Good morning. The current travails of Saks Global, the one-year-old holding company of Saks Fifth Avenue, Neiman Marcus, and Bergdorf Goodman, are a reminder that the key to success in business is often quite simple: focus on your core business, not on financial engineering.
The Saks-Neiman tie-up was the culmination of a plan Baker hatched in 2005 to snap up retailers with valuable real estate. Over the years, different iterations of the company, known for years as HBC, have included Lord & Taylor (his first big acquisition), and Canada’s Hudson’s Bay.
His bet was that the value of iconic properties like the Saks and Lord & Taylor flagships in Manhattan or The Bay in Toronto could be monetized so long as the underlying retail business remained steady.
But nothing about retail, especially department stores, has been stable. Lord & Taylor shut all its stores in 2019 after HBC sold the weakened retailer, and Hudson’s Bay in Canada liquidated last year, ending its 355-year run.

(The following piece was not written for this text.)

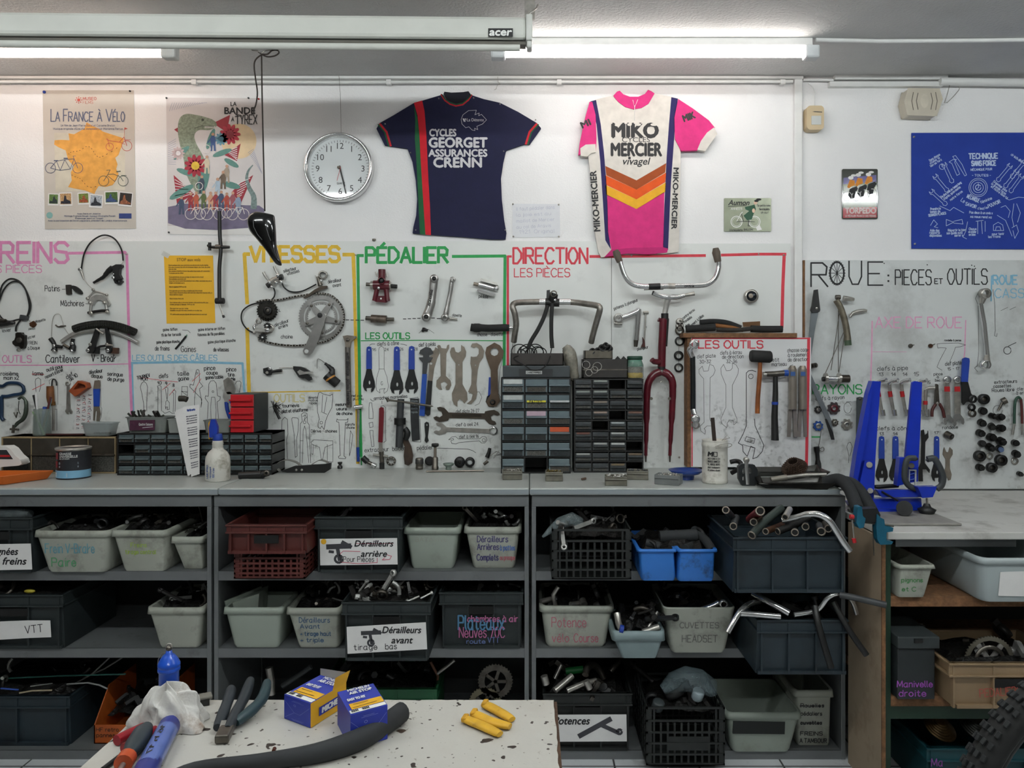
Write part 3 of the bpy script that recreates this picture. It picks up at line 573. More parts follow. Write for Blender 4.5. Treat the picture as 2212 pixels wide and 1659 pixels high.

But a constant churn of financial maneuvers (spinning off Saks’ e-commerce, creating co-working spaces in underutilized stores, all while being highly leveraged) brought some benefit but never obviated the need to invest more in basics. Saks Global has said it has poured tons of money into its retailers, but it has not been enough. Its cash crunch has led some vendors to stop shipping to Saks: it’s very hard to sell merchandise you don’t have, ergo a 13% drop in sales last quarter.